Toula Nicolacopoulos: The Radical Critique of Liberalism: In Memory of a Vision (2008)

15 July 2009, dusan

Despite political theorists’ repeated attempts to demonstrate their incoherence liberal values appear to have withstood the test of time. Indeed, engagement with them has become the meeting point of the different political philosophical traditions. But should radical critique justifiably become a thing of the past? Should political philosophy now be conducted in the light of the triumph of liberalism? These are the wider questions that the book takes up in an attempt to demonstrate the intellectual power of systemic critique in the tradition of Hegel. The author argues that the most ambitious of the communitarian critiques of liberal thought failed due to a fundamental weakness of their philosophical methodology. Moreover, the re-workings of these critiques by feminists, discourse ethicists, postmodern and postcolonial theorists have been equally unsuccessful because they have not traced the individualist commitment of liberal theory back to its source in liberal inquiring practices.
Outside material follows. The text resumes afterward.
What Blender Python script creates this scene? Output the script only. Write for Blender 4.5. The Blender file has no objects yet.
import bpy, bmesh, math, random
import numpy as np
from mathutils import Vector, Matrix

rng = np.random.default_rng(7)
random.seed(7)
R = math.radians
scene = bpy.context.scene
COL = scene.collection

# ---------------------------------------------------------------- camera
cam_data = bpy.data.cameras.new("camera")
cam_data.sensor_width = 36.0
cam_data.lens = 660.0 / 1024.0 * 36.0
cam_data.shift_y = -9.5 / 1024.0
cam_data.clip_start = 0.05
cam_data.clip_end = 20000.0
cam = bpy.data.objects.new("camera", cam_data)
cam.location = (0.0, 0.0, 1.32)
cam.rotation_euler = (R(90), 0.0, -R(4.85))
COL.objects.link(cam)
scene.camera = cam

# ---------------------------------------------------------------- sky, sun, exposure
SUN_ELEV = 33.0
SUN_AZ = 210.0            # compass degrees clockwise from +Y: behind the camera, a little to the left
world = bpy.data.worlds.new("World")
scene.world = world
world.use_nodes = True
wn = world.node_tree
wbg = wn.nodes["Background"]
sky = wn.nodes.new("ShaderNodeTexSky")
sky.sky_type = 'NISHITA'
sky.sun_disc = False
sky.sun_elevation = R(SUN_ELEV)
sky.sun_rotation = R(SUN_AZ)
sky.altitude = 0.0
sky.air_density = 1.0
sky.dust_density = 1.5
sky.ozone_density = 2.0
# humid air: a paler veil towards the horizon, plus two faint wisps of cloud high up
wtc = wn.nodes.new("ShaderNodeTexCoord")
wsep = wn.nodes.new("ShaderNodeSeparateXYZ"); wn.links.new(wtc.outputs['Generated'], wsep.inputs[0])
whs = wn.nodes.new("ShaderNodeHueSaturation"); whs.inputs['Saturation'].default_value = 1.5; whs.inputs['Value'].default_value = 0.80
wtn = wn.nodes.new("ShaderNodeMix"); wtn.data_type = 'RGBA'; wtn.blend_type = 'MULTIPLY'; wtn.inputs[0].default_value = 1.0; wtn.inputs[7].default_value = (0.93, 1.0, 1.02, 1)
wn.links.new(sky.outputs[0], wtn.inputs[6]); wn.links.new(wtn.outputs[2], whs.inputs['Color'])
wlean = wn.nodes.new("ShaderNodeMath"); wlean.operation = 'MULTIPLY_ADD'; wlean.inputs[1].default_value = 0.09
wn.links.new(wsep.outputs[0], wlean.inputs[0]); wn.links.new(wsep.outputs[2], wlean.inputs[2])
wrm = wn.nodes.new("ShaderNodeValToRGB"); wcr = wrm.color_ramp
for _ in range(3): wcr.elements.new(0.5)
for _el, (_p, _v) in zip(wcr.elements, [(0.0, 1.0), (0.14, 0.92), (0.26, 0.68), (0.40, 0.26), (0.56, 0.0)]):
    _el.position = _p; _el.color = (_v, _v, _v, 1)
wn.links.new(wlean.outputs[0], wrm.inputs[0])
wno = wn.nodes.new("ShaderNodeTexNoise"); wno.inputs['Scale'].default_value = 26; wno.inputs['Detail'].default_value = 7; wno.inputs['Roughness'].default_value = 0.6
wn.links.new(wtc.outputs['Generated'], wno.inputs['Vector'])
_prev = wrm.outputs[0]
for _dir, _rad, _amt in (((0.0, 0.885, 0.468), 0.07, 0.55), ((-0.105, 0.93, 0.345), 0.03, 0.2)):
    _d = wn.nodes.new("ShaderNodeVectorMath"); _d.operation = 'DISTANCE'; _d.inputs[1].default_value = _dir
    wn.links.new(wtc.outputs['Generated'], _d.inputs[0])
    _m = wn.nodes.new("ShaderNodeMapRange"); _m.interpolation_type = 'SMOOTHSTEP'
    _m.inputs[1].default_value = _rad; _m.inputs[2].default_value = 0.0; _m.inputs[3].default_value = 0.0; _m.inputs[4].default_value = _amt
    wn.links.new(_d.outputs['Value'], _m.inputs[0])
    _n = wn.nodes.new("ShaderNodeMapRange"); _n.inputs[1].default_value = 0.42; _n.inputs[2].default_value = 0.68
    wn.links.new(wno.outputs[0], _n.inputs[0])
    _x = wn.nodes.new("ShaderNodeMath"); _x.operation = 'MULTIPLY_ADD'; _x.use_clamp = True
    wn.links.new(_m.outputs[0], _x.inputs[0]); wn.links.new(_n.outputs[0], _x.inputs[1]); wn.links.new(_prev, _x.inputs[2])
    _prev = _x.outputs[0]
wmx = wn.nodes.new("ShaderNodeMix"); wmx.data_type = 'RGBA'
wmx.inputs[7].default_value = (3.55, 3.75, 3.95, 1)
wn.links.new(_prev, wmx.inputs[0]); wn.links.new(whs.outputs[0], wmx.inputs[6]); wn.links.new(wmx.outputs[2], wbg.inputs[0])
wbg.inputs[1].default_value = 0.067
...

Working through the theories of prominent liberal theorists, including John Rawls, Jeremy Waldron, Charles Larmore and Will Kymlicka, the book demonstrates that an adequate appreciation of the deep structural flaws of liberal theory presupposes the application of a critical philosophical methodology that has the power to reveal the systemic interconnections within and between the varieties of liberal inquiring practices.

Publisher: Re.press
ISBN-13: 978-0-9803052-5-8 (paper)
978-0-9803052-8-9 (cloth)
ISBN-ebook: 978-0-9806665-6-4
Publication date: 1 July 2008
Pages: 292
Format: 234×156 mm (6×9 in) Paperback and Cloth
Series: Anamnesis

This book is Open Access. This work is not simply an electronic book; it is the open access version of a work that exists in a number of forms, the traditional printed form being one of them.